FAMILY AND MARRIAGE: Criticism can be harsh, but complaints can be made with care | Features

“Criticism, like rain, should be gentle enough to nourish a man’s growth without destroying his roots.” —Frank A. Clark

“Let no corrupting word proceed out of your mouth, but only that which is good for edification, according to the occasion, that it may give grace to those who hear.” — The Bible (Ephesians 4:29)

The Bible in Revelation talks about the four horsemen of the Apocalypse. They represent the end time and the various aspects of the apocalypse, i.e. the final complete destruction of the world. The Four Horsemen are conquest, war, famine and death

John Gottman of The Gottman Institute (relationship and marriage) uses the metaphor of the four horsemen to describe communication styles that can predict the end of a relationship: criticism, contempt, defensiveness, and stonewalling.

Gottman’s experience indicates that the most common of the four horsemen is criticism. Maybe because it’s the easiest. Most of us probably don’t go through the day without criticizing something or someone. We may think that we are simply offering a critique or complaining about a certain behavior or situation, believing that we can help improve it.

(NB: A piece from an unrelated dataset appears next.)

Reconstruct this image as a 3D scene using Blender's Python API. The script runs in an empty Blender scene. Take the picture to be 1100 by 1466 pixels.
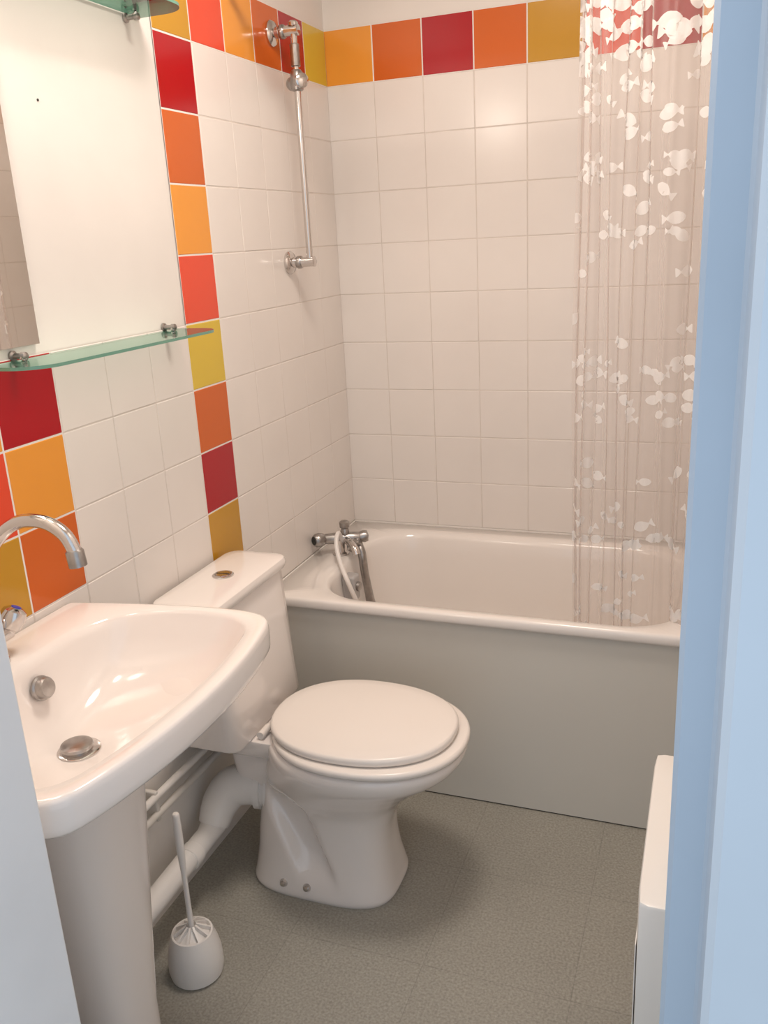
import bpy, math, random
from mathutils import Vector, Matrix
random.seed(7)
COL=bpy.context.collection
ZB=1.907; RIM=0.554; T=.15
# ---------------- materials ----------------
def mat(name,col,rough=.4,metal=0,coat=0,noise=0,nscale=6,bump=0,bscale=80,spec=.5):
    m=bpy.data.materials.new(name); m.use_nodes=True; nt=m.node_tree; b=nt.nodes["Principled BSDF"]
    b.inputs["Base Color"].default_value=(*col,1); b.inputs["Roughness"].default_value=rough
    b.inputs["Metallic"].default_value=metal; b.inputs["Coat Weight"].default_value=coat; b.inputs["Coat Roughness"].default_value=.05
    b.inputs["Specular IOR Level"].default_value=spec
    tc=nt.nodes.new("ShaderNodeTexCoord")
    if noise:
        n=nt.nodes.new("ShaderNodeTexNoise"); n.inputs["Scale"].default_value=nscale; n.inputs["Detail"].default_value=4
        nt.links.new(tc.outputs["Object"],n.inputs["Vector"])
        r=nt.nodes.new("ShaderNodeValToRGB"); r.color_ramp.elements[0].position=.3; r.color_ramp.elements[1].position=.7
        r.color_ramp.elements[0].color=(*[c*(1-noise) for c in col],1); r.color_ramp.elements[1].color=(*[min(1,c*(1+noise*.5)) for c in col],1)
        nt.links.new(n.outputs["Fac"],r.inputs["Fac"]); nt.links.new(r.outputs["Color"],b.inputs["Base Color"])
    if bump:
        n=nt.nodes.new("ShaderNodeTexNoise"); n.inputs["Scale"].default_value=bscale
        nt.links.new(tc.outputs["Object"],n.inputs["Vector"])
        bp=nt.nodes.new("ShaderNodeBump"); bp.inputs["Strength"].default_value=bump; bp.inputs["Distance"].default_value=.002
        nt.links.new(n.outputs["Fac"],bp.inputs["Height"]); nt.links.new(bp.outputs["Normal"],b.inputs["Normal"])
    return m
WHT=mat("tile_white",(.82,.76,.71),.2,noise=.03,nscale=4,bump=.2,bscale=9)
cols={'y':(.70,.49,.05),'m':(.56,.28,.02),'a':(.84,.33,.045),'o':(.64,.125,.015),'c':(.78,.075,.03),'r':(.42,.005,.012)}
TM={k:mat("tile_glaze_"+k,v,.16,noise=.04,nscale=3) for k,v in cols.items()}
GR=mat("grout",(.70,.63,.57),.85,noise=.12,nscale=12)
GRL=mat("grout_light",(.82,.77,.72),.8)
PL=mat("plaster",(.80,.75,.70),.55,noise=.05,nscale=3,bump=.2,bscale=30)
PLO=mat("plaster_low",(.70,.66,.61),.6,noise=.15,nscale=6)
CER=mat("ceramic",(.87,.80,.75),.11,coat=.35)
ENA=mat("enamel",(.87,.81,.76),.16,coat=.25)
PLA=mat("seat_plastic",(.87,.80,.74),.24)
WPL=mat("white_plastic",(.84,.80,.76),.3)
CH=mat("chrome",(.66,.63,.61),.14,1)
CHD=mat("chrome_worn",(.42,.40,.385),.3,1,noise=.2,nscale=60)
DK=mat("dark_gap",(.03,.028,.025),.8)
PAN=mat("tub_panel_paint",(.70,.67,.61),.36,noise=.04,nscale=2,bump=.1,bscale=15)
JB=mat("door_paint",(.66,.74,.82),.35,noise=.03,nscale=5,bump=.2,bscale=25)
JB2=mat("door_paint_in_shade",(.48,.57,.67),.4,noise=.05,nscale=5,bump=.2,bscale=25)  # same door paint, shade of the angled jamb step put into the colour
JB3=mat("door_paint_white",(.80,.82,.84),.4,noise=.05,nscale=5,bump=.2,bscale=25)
HT=mat("heater_enamel",(.87,.83,.78),.3)
HOSE=mat("hose_white",(.82,.77,.73),.35)
GREY=mat("grey_plastic",(.45,.43,.42),.35)
BLUE=mat("blue_dot",(.02,.05,.4),.3)
MIR=mat("mirror_silver",(.90,.90,.88),.02,1)
def glass():
    m=bpy.data.materials.new("shelf_glass"); m.use_nodes=True; nt=m.node_tree; nt.nodes.clear()
    o=nt.nodes.new("ShaderNodeOutputMaterial"); mx=nt.nodes.new("ShaderNodeMixShader"); t=nt.nodes.new("ShaderNodeBsdfTransparent"); g=nt.nodes.new("ShaderNodeBsdfGlossy")
    t.inputs[0].default_value=(.95,.98,.965,1); g.inputs["Roughness"].default_value=.02; g.inputs[0].default_value=(.9,1,.96,1)
    f=nt.nodes.new("ShaderNodeFresnel"); f.inputs[0].default_value=1.4
    nt.links.new(f.outputs[0],mx.inputs[0]); nt.links.new(t.outputs[0],mx.inputs[1]); nt.links.new(g.outputs[0],mx.inputs[2]); nt.links.new(mx.outputs[0],o.inputs[0]); return m
GLA=glass(); GED=mat("glass_edge",(.14,.32,.24),.12,spec=.8)
def sheer(name,fac,edge,col,rough,spec=.5):
    m=bpy.data.materials.new(name); m.use_nodes=True; nt=m.node_tree; b=nt.nodes["Principled BSDF"]; o=nt.nodes["Material Output"]
    b.inputs["Base Color"].default_value=(*col,1); b.inputs["Roughness"].default_value=rough; b.inputs["Specular IOR Level"].default_value=spec
    t=nt.nodes.new("ShaderNodeBsdfTransparent"); t.inputs[0].default_value=(.97,.95,.94,1)
    tl=nt.nodes.new("ShaderNodeBsdfTranslucent"); tl.inputs[0].default_value=(*col,1)
    m1=nt.nodes.new("ShaderNodeMixShader"); m1.inputs[0].default_value=.35; nt.links.new(b.outputs[0],m1.inputs[1]); nt.links.new(tl.outputs[0],m1.inputs[2])
    mx=nt.nodes.new("ShaderNodeMixShader"); lw=nt.nodes.new("ShaderNodeLayerWeight"); lw.inputs[0].default_value=.3
    ma=nt.nodes.new("ShaderNodeMath"); ma.operation='MULTIPLY_ADD'; ma.inputs[1].default_value=edge; ma.inputs[2].default_value=fac
    nt.links.new(lw.outputs["Facing"],ma.inputs[0]); nt.links.new(ma.outputs[0],mx.inputs[0])
    nt.links.new(t.outputs[0],mx.inputs[1]); nt.links.new(m1.outputs[0],mx.inputs[2]); nt.links.new(mx.outputs[0],o.inputs[0]); return m
CUR=sheer("vinyl_sheer",.19,.48,(.84,.78,.75),.2); FSH=sheer("fish_print",.88,.1,(.99,.97,.95),.6,.15)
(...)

But if we’re not careful, it comes across as an attack on the person’s character.

Perhaps we should think more about our own attitude leading to critical observation. When things are going well for us and we have a positive attitude, it is much easier to understand and forgive others. But let’s have a bad day and the whole world better watch.

It’s common for people to look for an explanation for their negative feelings, and over time, people can develop a negative habit of mind while searching for why they feel so bad. Instead of evaluating their own behavior, they look to the transgressions and mistakes of others to explain their own upsets or disappointments.

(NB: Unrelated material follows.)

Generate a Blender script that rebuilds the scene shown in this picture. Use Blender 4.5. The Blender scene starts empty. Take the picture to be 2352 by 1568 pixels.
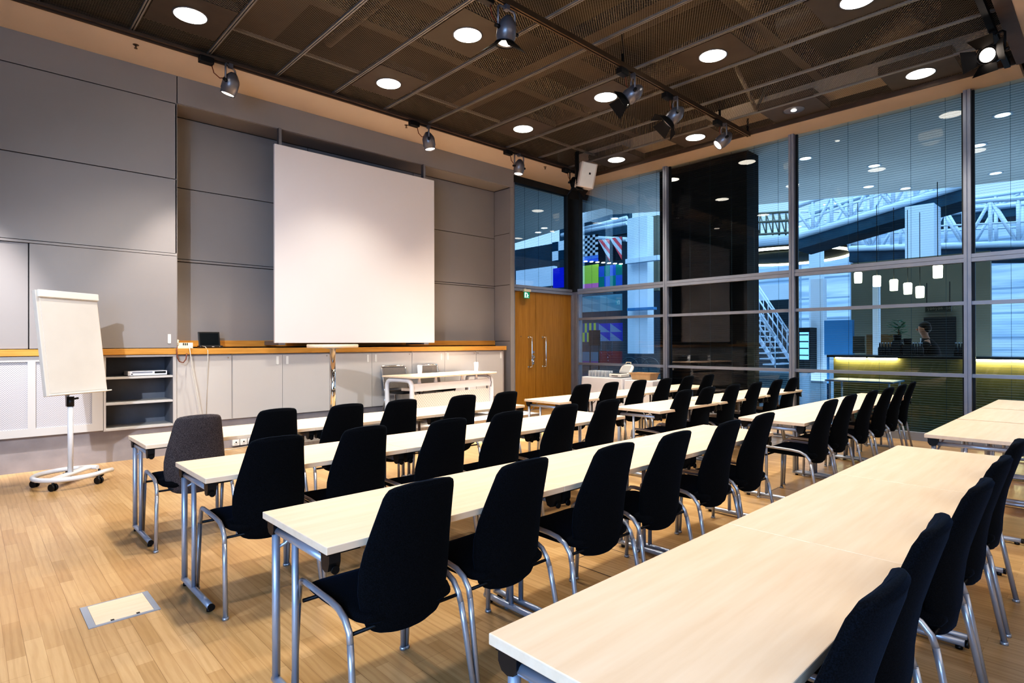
import bpy, bmesh, math, random
from mathutils import Vector, Matrix
random.seed(7)
PI = math.pi
C = bpy.context.scene.collection
scene = bpy.context.scene

# ------------------------------------------------------------------ camera
CAM = Vector((0, 0, 1.4444))
YAW, PITCH, ROLL, FPX = math.radians(43.416), math.radians(0.139), math.radians(-0.155), 1330.345
Fv = Vector((math.sin(YAW) * math.cos(PITCH), math.cos(YAW) * math.cos(PITCH), math.sin(PITCH)))
R0 = Vector((math.cos(YAW), -math.sin(YAW), 0)); U0 = R0.cross(Fv)
Rv = R0 * math.cos(ROLL) + U0 * math.sin(ROLL); Uv = U0 * math.cos(ROLL) - R0 * math.sin(ROLL)
cd = bpy.data.cameras.new('camera'); cam = bpy.data.objects.new('camera', cd); C.objects.link(cam)
cd.sensor_fit = 'HORIZONTAL'; cd.sensor_width = 36; cd.lens = 36 * FPX / 2352; cd.clip_start = .05; cd.clip_end = 300
M = Matrix((Rv, Uv, -Fv)).transposed().to_4x4(); M.translation = CAM; cam.matrix_world = M
scene.camera = cam

def ray(u, v): return Fv + Rv * ((u - 1176) / FPX) + Uv * ((784 - v) / FPX)
def on_x(u, v, X): d = ray(u, v); return CAM + d * (X / d.x)
def on_y(u, v, Y): d = ray(u, v); return CAM + d * (Y / d.y)
def on_z(u, v, Z): d = ray(u, v); return CAM + d * ((Z - CAM.z) / d.z)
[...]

Sometimes people watch their partner’s mistakes but say nothing to avoid conflict. But that really causes them to bottle up their anger or frustration until it turns into resentment. Then they analyze their partner’s mistakes and come up with an explanation that comes off as a “you” blame statement: “You’re always talking about yourself! You never care about what I have to say!”

This is criticism, which is different from offering criticism or voicing a complaint. In fact, you are not criticizing a specific action or behavior, but your partner as a whole person. And the words like always and never imply that the other person has a consistent and negative personality flaw. Children, especially, will often say “I don’t like you” when you correct or punish them. I remember hearing this from my children in the distant past, but it only hurt for a short time. I knew they were going to love me back by the next episode.

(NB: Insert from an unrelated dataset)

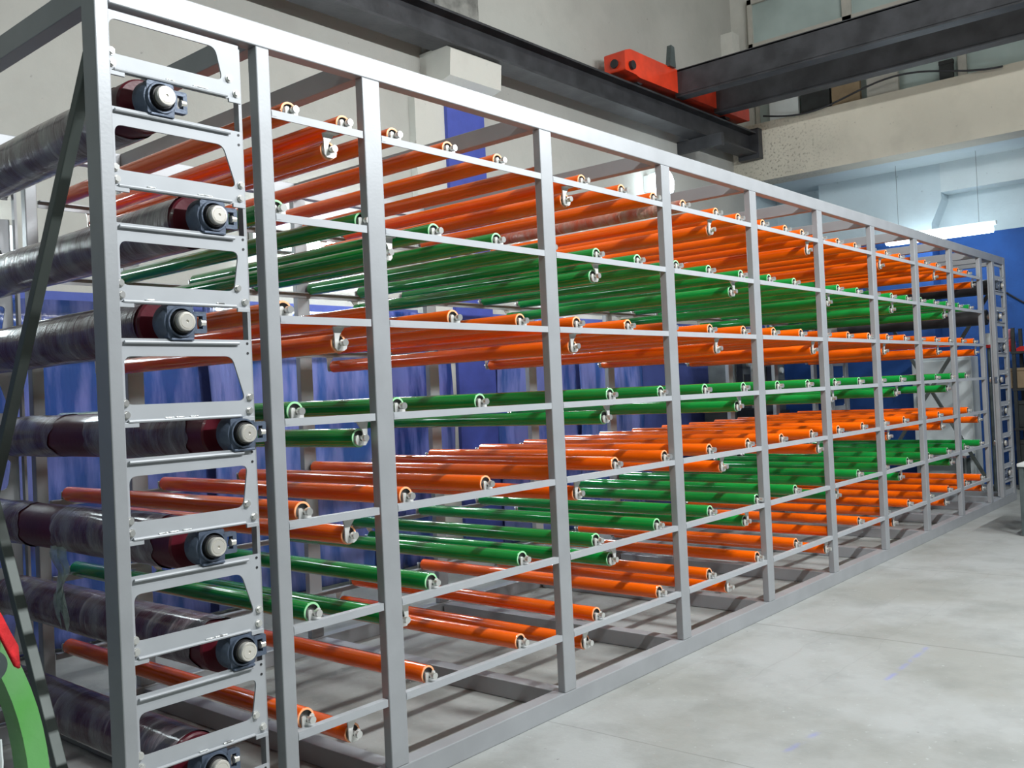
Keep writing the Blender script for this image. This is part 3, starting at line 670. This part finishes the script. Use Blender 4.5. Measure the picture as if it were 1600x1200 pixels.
# ------------------------------------------------------------------ green machine with red cloth, bottom left
e = empty('green_band_machine', (-.896, -.5, 0)); tag(e, 'green curved machine guard on a stand at the lower left corner', 'machine')
bm = bmesh.new(); A, B, wv = .35, .55, .045; prev = None; n = 26
def arcpt(t, k): return ((A-k)*math.cos(t), .66+(B-k)*math.sin(t))
path = [(arcpt(PI*.75-(PI*.75)*i/n, 0), arcpt(PI*.75-(PI*.75)*i/n, wv)) for i in range(n+1)] + [((A+.004, .45), (A-wv+.004, .45)), ((A, .05), (A-wv, .05))]
outer = [p[0] for p in path]; inner = [p[1] for p in path]
add_prism(bm, [outer+inner[::-1]], -.05, .03)
bm.transform(Matrix.Translation((-.008, 0, 0))); link('curved_guard', fin(bm, 'g'), LIME, e)
box('base', -.45, .42, -.25, .2, 0, .05, PIPE, e, .006)
bm = bmesh.new(); add_cyl(bm, (.196, -.13, .985), (.196, .05, .985), .034, 28); link('hub', fin(bm, 'h', True), PIPE, e)
bm = bmesh.new(); add_cyl(bm, (-.05, -.02, .60), (-.05, .0, .60), .27, 48); link('wheel_disc', fin(bm, 'h'), DARK, e)
bm = bmesh.new(); add_tube(bm, [(.215+.012*math.sin(i*.8), -.06, .74-.05*i) for i in range(12)], .007, 8); link('yellow_cable', fin(bm, 'c', True), YELLOW, e)
bm = bmesh.new(); add_tube(bm, [(.235+.012*math.sin(i*.7+1), -.03, .80-.05*i) for i in range(13)], .005, 8); link('grey_cable', fin(bm, 'c', True), WHITE, e)
bm = bmesh.new(); rr = random.Random(5); g = []
for j in range(19):
    u = j/18; row = []
    for k in range(15):
        v = k/14; x = .0+.265*u+.012*math.sin(v*9); zz = .66+.56*math.sqrt(max(0, 1-((x-.0)/.42)**2)) + .018
        row.append(bm.verts.new((x+.006*math.sin(k*1.3), -.11+.16*v, zz+.010*math.sin(7*v+4*u)+.008*math.sin(17*u+3*v)-(.05 if k < 2 else 0)-.04*max(0, u-.85)/.15)))
    g.append(row)
for j in range(18):
    for k in range(14): bm.faces.new((g[j][k], g[j][k+1], g[j+1][k+1], g[j+1][k]))
o = link('red_cloth', fin(bm, 'c', True), CLOTH); o.location = (-.906, -.5, -.035); md = o.modifiers.new('t', 'SOLIDIFY'); md.thickness = .006
tag(o, 'bright red cloth draped over the green curved guard at lower left', 'cloth')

But if you can’t put that emotion in the short-term category, it can have devastating effects because we feel assaulted, rejected, and hurt. It often causes a couple to fall into an escalating pattern where criticism resurfaces with greater frequency and intensity.

A complaint, on the other hand, addresses a particular behavior or action and does not carry the negative charge of criticism because it does not assign blame and instead expresses a need. For example, “We talked a lot about your day and the things that bothered you, both at work and at home. I’m glad you shared them with me. Now, may I share some of my concerns? And then let’s work on them together.”

Talk about your feelings using “I” statements and expressing a positive need. Instead of saying, “You said you were going to wash the dishes, but there’s still a pile in the sink. You never do what you say you’re going to do,” try a gentler approach: “There’s still some dirty dishes in the sink. I need you to clean them please as this was our agreement and we have some visitors coming soon.